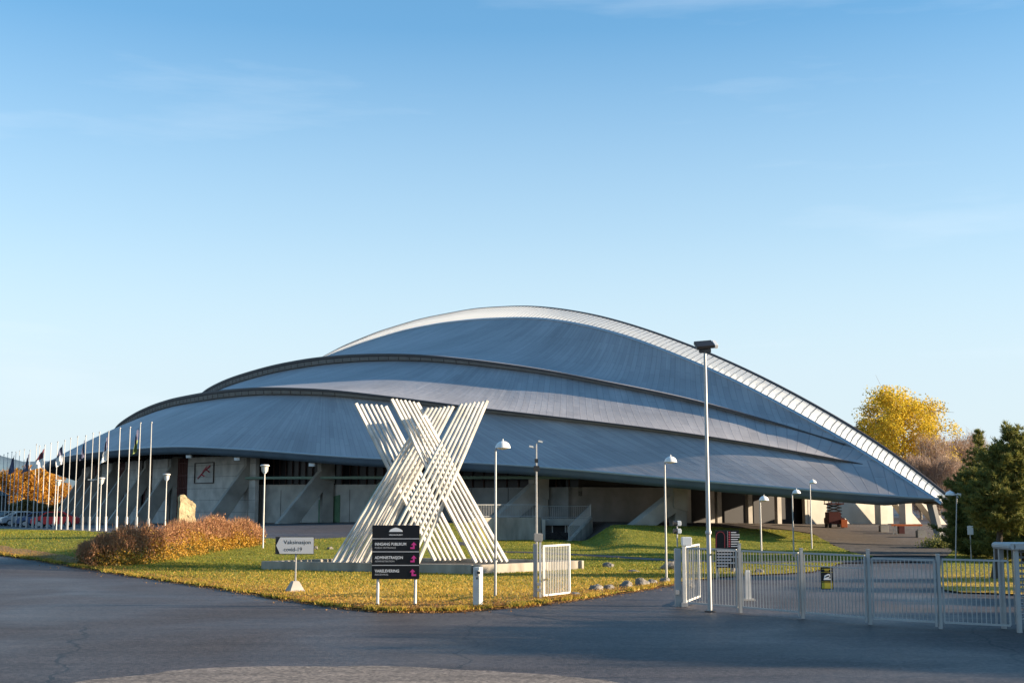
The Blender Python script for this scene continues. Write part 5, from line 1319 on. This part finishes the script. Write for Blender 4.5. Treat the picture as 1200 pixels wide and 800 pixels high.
# longer tufts hanging over the edge of the road
edge = np.array([tuple(gp(*p))[:2] for p in front_edge]); sg_ = rng.integers(0, len(edge) - 1, 26000); f_ = rng.random(26000)[:, None]
dv = edge[sg_ + 1] - edge[sg_]; dv /= np.linalg.norm(dv, axis=1, keepdims=True)
q = edge[sg_] * (1 - f_) + edge[sg_ + 1] * f_ + np.stack([-dv[:, 1], dv[:, 0]], -1) * rng.normal(.05, .13, (26000, 1)); q = q[np.sin(q[:, 0] * 3.1) + np.sin(q[:, 0] * 7.7 + 1) + rng.normal(0, .8, 26000) > .3]
o = fast_mesh('edge_grass', blades(q, .10), 3, None, mats=['grass_blade', 'grass_gold'], mi=(rng.random(len(q)) < .7).astype(int)); tag(o, kind='stuff'); o['label'] = 'ragged grass tufts along the road edge'; o['category'] = 'grass'
# fallen leaves, thick along the road edge
edge = np.array([tuple(gp(*p))[:2] for p in front_edge]); seg = rng.integers(0, len(edge) - 1, 26000); f_ = rng.random(26000)[:, None]
e = edge[seg] * (1 - f_) + edge[seg + 1] * f_; off = np.abs(rng.normal(0, 1, 26000)) ** 1.6 * .8 - .22 - (rng.random(26000) < .06) * np.abs(rng.normal(0, .5, 26000))
dirv = edge[seg + 1] - edge[seg]; dirv /= np.linalg.norm(dirv, axis=1, keepdims=True); nrm = np.stack([-dirv[:, 1], dirv[:, 0]], -1)
q = e + nrm * off[:, None] + rng.normal(0, .1, (26000, 2))
lon = rng.random(26000) < np.clip(1.25 - e[:, 0] * .0 - np.clip((e[:, 0] + 6) / 18, 0, 1) * .6, 0, 1); q = q[lon]
q2 = scatter(lawn_out, 60000, 35, 75); q2 = q2[~inside(plp, q2)]; q2 = q2[rng.random(len(q2)) < np.clip(.9 - (q2[:, 1] - 38) / 30, .06, .8) * .45]; q = np.concatenate([q, q2])
n = len(q); C = np.stack([q[:, 0], q[:, 1], hz(q[:, 0], q[:, 1]) + np.where(inside(lawn_out, q), .095, .012) + rng.uniform(0, .03, n)], -1)
D = rng.normal(0, 1, (n, 3)); D[:, 2] *= .35; D /= np.linalg.norm(D, axis=1, keepdims=True); S = np.cross(D, np.array([0, 0, 1.0])); S /= np.linalg.norm(S, axis=1, keepdims=True); l = rng.uniform(.035, .075, n)
o = fast_mesh('fallen_leaves', quads(C, D, S, l, l * .8), 4, 'dead_leaf'); tag(o, kind='stuff'); o['label'] = 'brown fallen leaves along the road edge'; o['category'] = 'leaves'

# ---------------------------------------------------------------- parked cars
def car(px, d, paint, label, rz, scale=1.0):
    g = ground_at(px, d); t = empty('parked_car', g, rz); tag(t, label, 'car', 'cars parked left of the arena')
    w_ = 1.72
    side = [(-2.0, .30), (-2.02, .62), (-1.95, .86), (-1.35, .95), (-.62, 1.42), (.75, 1.47), (1.55, 1.02), (1.95, .92), (2.03, .55), (2.0, .30)]
    mb = MB(); mb.prism([Vector((x, -w_ / 2, z)) for x, z in side], (0, w_, 0)); mb.build('body', paint, t, bevel=.07, smooth=True)
    mb = MB()
    for s in (-1, 1):
        y = s * (w_ / 2 + .004)
        for poly in ([(-1.12, .98), (-.58, 1.35), (.02, 1.38), (.02, .98)], [(.10, .98), (.10, 1.38), (.68, 1.38), (1.25, 1.0)]):
            mb.prism([Vector((x, y, z)) for x, z in poly], (0, s * .006, 0))
    mb.build('side_window', 'dark_glass', t)
    mb = MB(); mb.add([(-1.33, -.7, .985), (-1.33, .7, .985), (-.68, .62, 1.41), (-.68, -.62, 1.41)], [(0, 1, 2, 3)]); mb.v = [(x - .012, y, z + .015) for x, y, z in mb.v]; mb.build('windscreen', 'dark_glass', t)
    mb = MB(); mb.add([(1.52, -.7, 1.06), (1.52, .7, 1.06), (.83, .62, 1.44), (.83, -.62, 1.44)], [(0, 1, 2, 3)]); mb.v = [(x + .012, y, z + .015) for x, y, z in mb.v]; mb.build('rear_window', 'dark_glass', t)
    for x in (-1.28, 1.28):
        for s in (-1, 1):
            mb = MB(); mb.tube([(x, s * (w_ / 2 - .16), .32), (x, s * (w_ / 2 + .02), .32)], .32, 18); wl = mb.build('wheel', 'tyre', t, smooth=True)
            mb = MB(); mb.tube([(x, s * (w_ / 2 + .015), .32), (x, s * (w_ / 2 + .035), .32)], .2, 14); mb.build('rim', 'rim', wl, smooth=True)
    for s in (-1, 1):
        mb = MB(); mb.box((-1.99, s * .62, .72), (.08, .32, .14)); mb.build('headlight', 'lamp_glass', t, bevel=.02)
        mb = MB(); mb.box((1.985, s * .66, .78), (.08, .26, .16)); mb.build('tail_light', 'red_paint', t, bevel=.02)
    return t
car(70, 118, 'red_paint', 'bright red hatchback parked behind the flagpoles', R(8))
car(51, 124, 'blue_paint', 'blue car parked partly behind the red hatchback', R(20))
car(30, 130, 'silver_paint', 'silver car parked left of the blue car', R(35))
car(18, 134, 'dark_paint', 'dark car with its front showing, left of the silver car', R(50))
car(4, 138, 'dark_paint', 'leftmost dark car, cut by the picture edge', R(60))

# ---------------------------------------------------------------- things under the prow
def gpos(px, d): return ground_at(px, d)
g = gpos(974, 103); sl = empty('work_lift', g); tag(sl, 'dark red work lift parked under the prow before the pale wall', 'work lift')
mb = MB(); mb.box((0, 0, .55), (1.3, 1.6, .5)); mb.box((-.1, 0, 1.0), (1.0, 1.2, .5)); mb.build('chassis', 'dark_red', sl, bevel=.04)
mb = MB()
for z in (.85, 1.1, 1.35, 1.6):
    mb.bar((-.55, -.3, z), (.55, -.3, z + .25), .06, .06); mb.bar((.55, -.3, z), (-.55, -.3, z + .25), .06, .06); mb.bar((-.55, .3, z), (.55, .3, z + .25), .06, .06); mb.bar((.55, .3, z), (-.55, .3, z + .25), .06, .06)
mb.build('scissor_arms', 'slat_dark', sl)
mb = MB(); mb.box((0, 0, 1.9), (1.25, 1.5, .1))
for x in (-.58, 0, .58):
    for y in (-.7, .7): mb.box((x, y, 2.4), (.05, .05, 1.0))
for z in (2.45, 2.9):
    for y in (-.7, .7): mb.box((0, y, z), (1.2, .05, .05))
mb.build('platform', 'dark_red', sl)
for x in (-.5, .5):
    for y in (-.6, .6): mb = MB(); mb.tube([(x - .08, y, .24), (x + .08, y, .24)], .24, 12); mb.build('wheel', 'tyre', sl, smooth=True)
mb = MB(); mb.box((.55, -.85, .35), (.5, .25, .62)); mb.build('battery_box', 'orange_paint', sl, bevel=.02)
for px, d, c, lab in ((1031, 98, 'concrete_light', 'concrete block in front of the pale wall under the prow'), (1074, 93, 'concrete', 'grey concrete block at the right end of the orange barrier')):
    g = gpos(px, d); mb = MB(); mb.box((0, 0, .25), (.65, .5, .55)); mb.box((0, 0, .54), (.5, .36, .06)); o = mb.build('concrete_block', c, None, bevel=.03); o.location = g; tag(o, lab, 'block')
g = gpos(1058, 95.5); ba = empty('barrier', g); tag(ba, 'low orange and white barrier under the prow between two blocks', 'barrier')
mb = MB(); mb.box((0, 0, .72), (2.3, .06, .14)); mb.build('board', 'orange_paint', ba)
for x in (-.9, .9): mb = MB(); mb.bar((x - .15, 0, 0), (x, 0, .7), .06, .06); mb.bar((x + .15, 0, 0), (x, 0, .7), .06, .06); mb.build('leg', 'galv', ba)
g = gpos(1051, 96.5); mb = MB(); mb.box((0, 0, .3), (.45, .4, .6)); mb.box((0, 0, .62), (.5, .45, .05)); o = mb.build('bin', 'dark_red', None, bevel=.02); o.location = g; tag(o, 'small dark bin behind the orange barrier under the prow', 'bin')
# small sign post beside pines
g = ground_at(1131, 66); sp_ = empty('notice_post', g); tag(sp_, 'thin post with a small grey plate in front of the pines', 'post')
mb = MB(); mb.tube([(0, 0, -.1), (0, 0, 1.9)], .03, 8); mb.build('post', 'galv', sp_); mb = MB(); mb.box((0, -.04, 1.65), (.3, .03, .45)); mb.build('plate', 'sign_grey', sp_, bevel=.005)

# ---------------------------------------------------------------- trees outside the frame on the right that throw the long shadows
base_t = broadleaf('roadside_tree', (60, 5, 0), 13.0, 4.6, 'leaf_olive', 'leafy roadside tree beyond the right edge', n_clump=190, per=60, leaf=.55, crown0=.08, group='roadside trees beyond the right edge', seed=41)
base_t.location = (62, 1, 0)
spots = [(58, 27.5, 1.0), (50, 29, .9), (66, 28.5, 1.15), (44, 28.0, .75), (38, 29.0, .55), (74, 27.5, 1.25), (82, 29, 1.35), (90, 28, 1.45), (54, 31.0, .85), (31, 29.5, .40), (70, 31.5, 1.1), (30, 35.5, .36), (31, 40.5, .35), (29, 46.0, .33), (33, 52.0, .36), (98, 42, .95), (106, 54, .95), (62, 32, .9)]
spots = [(x, y - .085 * x, k) for x, y, k in spots]
for i, (x, y, s) in enumerate(spots):
    t = base_t if i == 0 else copy_tree(base_t); t.location = (x, y, 0); t.scale = (s, s, s); t.rotation_euler = (0, 0, i * 1.9)
for i, (x, y, k) in enumerate([(96, 192, .95), (108, 200, 1.1), (120, 194, 1.0), (90, 207, 1.05), (134, 202, 1.1), (104, 218, 1.15), (148, 190, 1.0)]):
    t = copy_tree(base_t); t.location = (x, y, float(hz(x, y))); t.scale = (k, k, k); t.rotation_euler = (0, 0, i * 2.3)
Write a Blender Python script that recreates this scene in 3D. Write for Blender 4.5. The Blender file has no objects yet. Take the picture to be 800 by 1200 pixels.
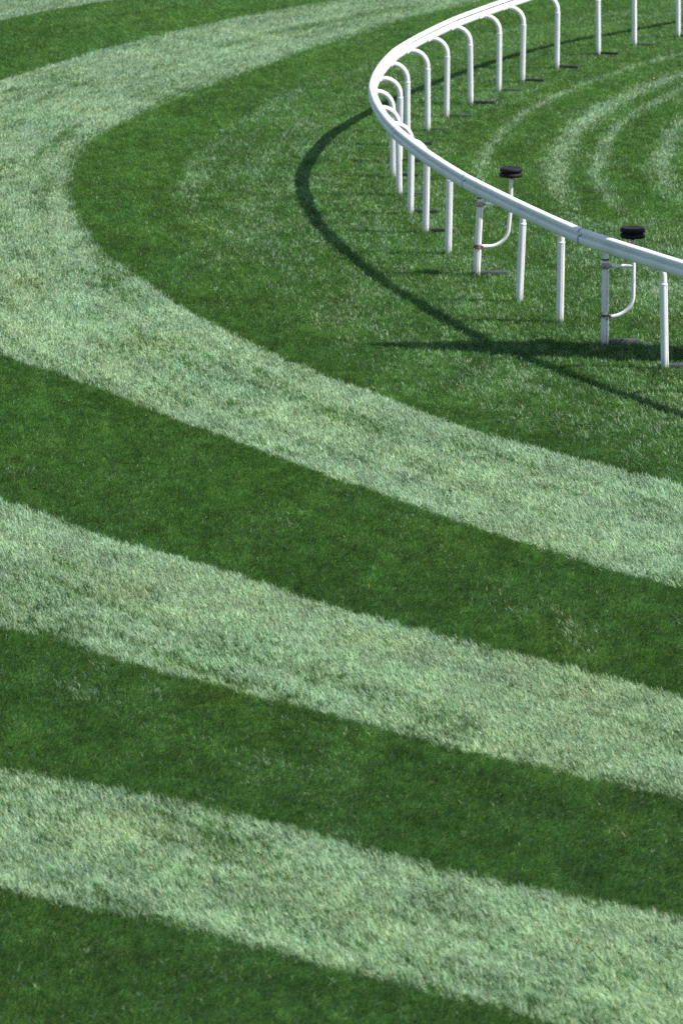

> [Task to complete]
Show each line holding the word "that".

> [Answer in full]
# ---------------------------------------------------------------- trees outside the frame on the right that throw the long shadows
Write a Blender Python script that recreates this scene in 3D. Write for Blender 4.5. The Blender file has no objects yet. Take the picture to be 800 by 1200 pixels.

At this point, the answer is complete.